Again Jacob insisted that he be buried at Machpelah, as a final witness that he died having the same faith as Abraham and Isaac (29-33; cf. 47:29-31). When Jacob died, Pharaoh declared an official time of mourning for him of seventy days. Pharaoh also sent a large group of officials and servants to Canaan with Jacob’s family to provide all necessary help and protection (50:1-9). The Canaanites were amazed that Egyptians should come all the way to Canaan to bury someone who was obviously a very important person (10-14).
After seventeen years in Egypt (see 47:28), Joseph’s brothers still had feelings of guilt and fear because of their treatment of Joseph in his youth. Joseph was saddened that they should think he might yet try to take revenge on them. He repeated that he would look after them in the future as he had in the past, for God had overruled their evil to preserve the family (15-21; cf. 45:7).

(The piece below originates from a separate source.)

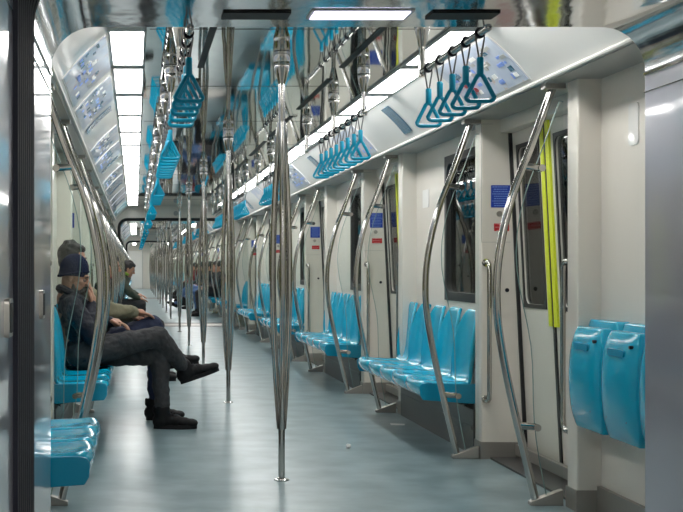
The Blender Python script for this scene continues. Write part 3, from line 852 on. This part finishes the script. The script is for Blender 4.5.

Joseph lived for at least another fifty years after the death of his father (22; cf. 41:46; 45:6; 47:28). Like his father he saw his family grow, and he died with the same assurance that his descendants would inhabit the promised land. As an expression of that faith, he left instructions that when the covenant people moved to Canaan they take his remains with them (23-26; cf. Hebrews 11:22). His faith was not disappointed (Exodus 13:19; Joshua 24:32).